**Description of the task**
Find all the lines with "from" and gather them.
>> Begin Provided data
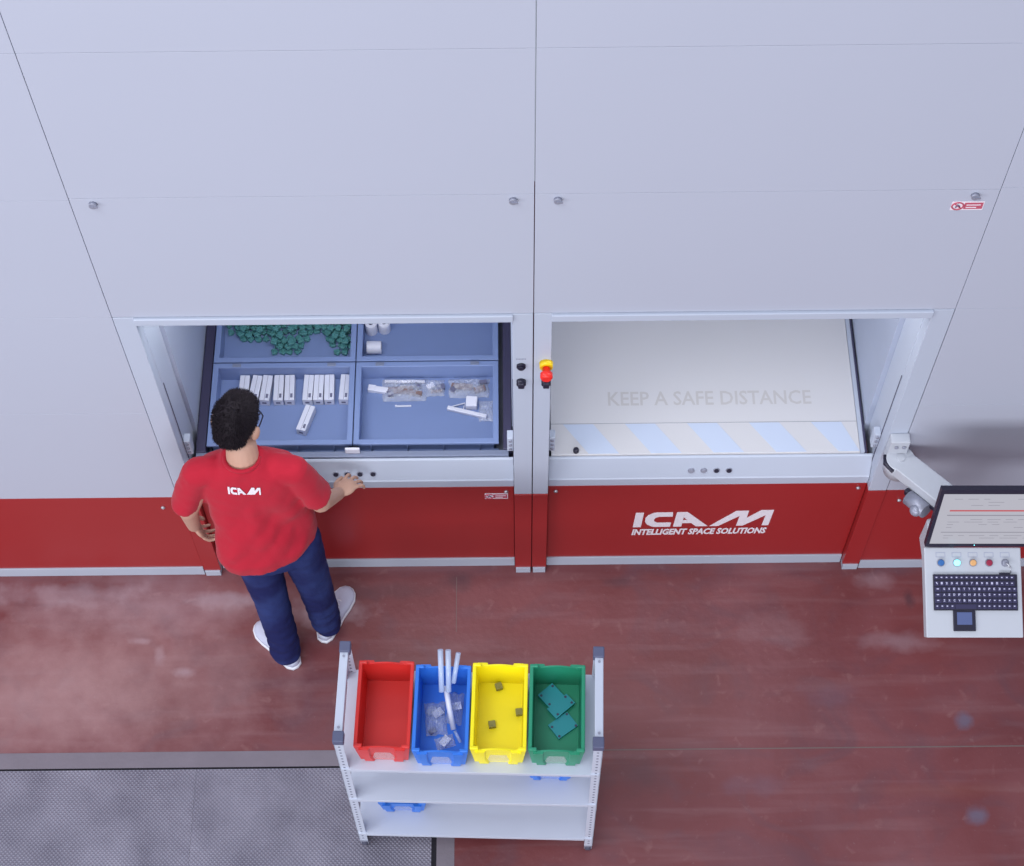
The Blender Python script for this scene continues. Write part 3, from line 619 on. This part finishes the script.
p = RC @ Vector((-0.30, -0.004, SHZ[2] + .0005)); bin_('parts_bin', 'small blue bin on the bottom shelf, at its left end', p, M['binblue'], .195, .20, .12, CA, 'small blue bins on the lower shelves')
BZ = SHZ[0] + .0070
# three cubes
for (x, y, a, lab) in ((-0.140, -0.962, .3, 'olive-grey cube at the back of the yellow bin'), (-0.064, -1.065, .1, 'olive-grey cube at the right wall of the yellow bin'), (-0.166, -1.113, .15, 'olive-grey cube nearest the front of the yellow bin')):
    b = MB(); b.box(-.013, .013, -.013, .013, 0, .022, .002); b.cyl((0, 0, .021), (0, 0, .025), .007, 12)
    o = b.build('small_cube', M['cube']); o.location = (x, y, BZ); o.rotation_euler = (0, 0, a); tag(o, lab, 'cube', 'small cubes in the yellow bin')
def tplate(x, y, z, a, w, d, lab, tilt=0.0, notch=True):
    root = thing('teal_plate', lab, 'plate', (x, y, z), a, 'teal plates in the green bin'); root.rotation_euler = (tilt, 0, a)
    P = [(-w, -d), (w, -d), (w, d), (-w, d)] if not notch else [(-w, -d), (w * .1, -d), (w * .1, -d - .010), (w, -d - .010), (w, d), (w * .15, d), (w * .15, d - .012), (-w, d - .012)]
    b = MB(); b.prism(P, lambda u, v, t: Vector((u, v, t)), .010); b.build('sheet', M['plate'], root, world=False)
    b = MB()
    for hx in ((-.8, .8, -.8, .8, 0.0, 0.25) if notch else (-.8, .8, -.8, .8)):
        pass
    pts = [(-.82 * w, -.78 * d), (.84 * w, -.86 * d), (-.82 * w, .55 * d), (.84 * w, .78 * d)] + ([(.28 * w, .72 * d), (-.02 * w, -.78 * d)] if notch else [])
    for hx, hy in pts: b.cyl((hx, hy, .0095), (hx, hy, .0106), .005, 10)
    plabel(b.build('bolt_hole', M['dark'], root, world=False), 'dark bolt holes'); return root
tplate(0.077, -1.018, BZ + .0125, -0.86, .058, .043, 'larger notched teal plate with six holes lying across the green bin', 0.0, True)
tplate(0.100, -1.118, BZ, 0.62, .045, .034, 'smaller teal plate with four holes nearest the front of the green bin', 0.0, False)
# blue bin contents: clear tubes and bags
def tubes(p0, p1, r, lab, bend=None, m='tube'):
    pts = [Vector(p0)] + ([Vector(bend)] if bend else []) + [Vector(p1)]
    b = MB(); b.tube(pts, r, 12); o = b.build('clear_tube', M[m], origin=pts[0]); tag(o, lab, 'tube', 'clear tubes in the blue bin')
yb = BINP['blue'].y; xb = BINP['blue'].x
tubes((-.352, -1.02, BZ + .115), (-.354, -.896, BZ + .222), .0105, 'clear tube standing out of the blue bin, leftmost of the three')
tubes((-.326, -1.02, BZ + .115), (-.325, -.898, BZ + .222), .0105, 'clear tube standing out of the blue bin, middle of the three')
tubes((-.308, -.99, BZ + .125), (-.288, -.898, BZ + .195), .0095, 'shorter leaning clear tube standing out of the blue bin, rightmost of the three')
tubes((-.338, -.995, BZ + .105), (-.308, -1.150, BZ + .062), .0105, 'thick white tube lying on top of the bags in the blue bin', (-.325, -1.07, BZ + .094), 'white')
tubes((-.305, -1.150, BZ + .05), (-.283, -1.190, BZ + .034), .0060, 'short blue-clear tube at the front of the blue bin')
film('parts_bag', -.378, -1.085, .080, .130, .045, BZ, 'crumpled clear bag at the left of the blue bin', 11.2, [('paper_slip', 'white', bx(.01, .02, .012, .02, .015, .004, .5)), ('dark_clip', 'ink', bx(-.015, -.05, .004, .014, .010, .012, .5)), ('paper_slip', 'film', bx(-.016, .03, .010, .018, .012, .01, .9))], 0.08, 'clear bags in the blue bin')
film('parts_bag', -.306, -1.045, .060, .125, .055, BZ, 'crumpled clear bag with a white card at the right of the blue bin', 13.9, [('paper_slip', 'white', bx(.008, .000, .03, .017, .015, .004, .3))], -0.1, 'clear bags in the blue bin')
film('parts_bag', -.342, -1.178, .070, .048, .03, BZ + .002, 'small clear bag with a white slip at the front of the blue bin', 17.3, [('paper_slip', 'white', bx(.0, .0, .010, .020, .014, .010, .6))], 0.3, 'clear bags in the blue bin')

# ------------------------------------------------------------------ operator terminal on its arm
term = thing('operator_terminal', 'white operator terminal with lit screen and black keyboard on an arm from the post', 'terminal', (1.72, -0.43, 1.05))
# keyboard enclosure: sloping towards the operator
KB = Vector((1.522, -0.430, 1.10)); kx = Vector((1.0, -.012, 0)).normalized(); ky = (Vector((1.502, -.772, 0.945)) - KB); KD = 0.350; ky = Vector((0, ky.y, ky.z)).normalized(); kn = kx.cross(-ky).normalized()
if kn.z < 0: kn = -kn
KW = .376
P = lambda u, v, w=0.0: KB + kx * u + ky * v + kn * w       # u right, v towards the operator, w off the panel
def slab(b, u0, u1, v0, v1, w0, w1, bev=0.0):
    cs = [P(u, v, w) for w in (w0, w1) for u, v in ((u0, v0), (u1, v0), (u1, v1), (u0, v1))]
    vs = [b.bm.verts.new(c) for c in cs]
    fs = [b.bm.faces.new([vs[i] for i in q]) for q in ((3, 2, 1, 0), (4, 5, 6, 7), (0, 1, 5, 4), (1, 2, 6, 5), (2, 3, 7, 6), (3, 0, 4, 7))]
    if bev:
        r = bmesh.ops.bevel(b.bm, geom=list({e for v in vs for e in v.link_edges}), offset=bev, segments=2, affect='EDGES', profile=.5); fs = r['faces']
    b._new([f for f in fs if f.is_valid])
b = MB(); slab(b, 0, KW, 0, KD, -.05, 0.0, .004); enc = b.build('keyboard_enclosure', M['enclosure'], term)
kb = MB(); slab(kb, .030, KW - .020, .105, .245, 0, .010, .002); slab(kb, KW - .088, KW - .046, .098, .110, 0, .010, .002); kbo = kb.build('keyboard', M['black'], term)
ks = MB(); lg = MB()
random.seed(2)
ROWS = ('              ', '`1234567890-= ', ' QWERTYUIOP[] ', ' ASDFGHJKL;  ', ' ZXCVBNM,./  ', '              '); glyph = {}
for row in range(6):
    ki = 0; uu = .033; v = .109 + row * .0222
    while uu < KW - .024 - .008:
        w = .0195
        if row in (2, 3, 4) and uu < .034: w = .028
        if row == 5 and abs(uu - .112) < .012: w = .085
        if uu + w > KW - .022: w = KW - .022 - uu
        slab(ks, uu + .0012, uu + w - .0012, v + .001, v + (.0192 if row else .015), .010, .0135)
        chars = ROWS[row]; ki += 1
        if w > .012 and not (row == 5 and w > .05):
            ch = chars[ki - 1] if ki - 1 < len(chars) else ''
            if ch.strip():
                if ch not in glyph: glyph[ch] = text_polys(ch, .01, 0, .0004, .0075, .0088)
                text_mesh(lg, glyph[ch], lambda gu, gv: P(uu + w * .28 + gu, v + .0125 - gv, .0139))
            else: slab(lg, uu + w * .30, uu + w * .62, v + .006, v + .010, .0135, .0138)
        uu += w
ks.build('keycap', M['key'], kbo)['kind'] = 'stuff'
lg.build('key_legend', M['legend'], kbo)['kind'] = 'stuff'
tp = MB(); slab(tp, .104, .190, .245, .325, 0, .010, .002); tpo = tp.build('touchpad_frame', M['black'], term)
tp = MB(); slab(tp, .118, .176, .252, .300, .010, .0112); tp.build('touchpad', M['pad'], tpo)
bx0 = .063
for i, (mm, nm) in enumerate((('bblue', 'blue'), ('blit', 'lit cyan'), ('borange', 'amber'), ('bred', 'dark red'), ('greymetal', 'key-operated grey'))):
    u = bx0 + i * .0625; v = .060
    c = MB(); c.use(M['greymetal']).tube([P(u, v, -.001), P(u, v, .004)], [.0155, .0145], 20); c.use(M[mm]).tube([P(u, v, .003), P(u, v, .012), P(u, v, .014)], [.0122, .0122, .0095], 20)
    o = plabel(c.build('panel_button', None, term), nm + ' button')
    if i == 4:
        c = MB(); c.tube([P(u, v, .012), P(u + .004, v + .004, .020), P(u + .016, v + .018, .022)], .0032, 8); c.tube([P(u + .016, v + .018, .022), P(u + .020, v + .040, .004)], .0014, 6); plabel(c.build('key', M['steel'], o), 'small metal key with ring')
    c = MB()
    for (u0, u1, v0, v1) in ((-.018, .018, .020, .0212), (-.018, .018, .0368, .038), (-.018, -.0168, .020, .038), (.0168, .018, .020, .038)): slab(c, u + u0, u + u1, v0, v1, -.0002, .0006)
    c.build('label_frame', M['border'], term)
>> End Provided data
**Problem solution**
The Blender Python script for this scene continues. Write part 3, from line 619 on. This part finishes the script.
term = thing('operator_terminal', 'white operator terminal with lit screen and black keyboard on an arm from the post', 'terminal', (1.72, -0.43, 1.05))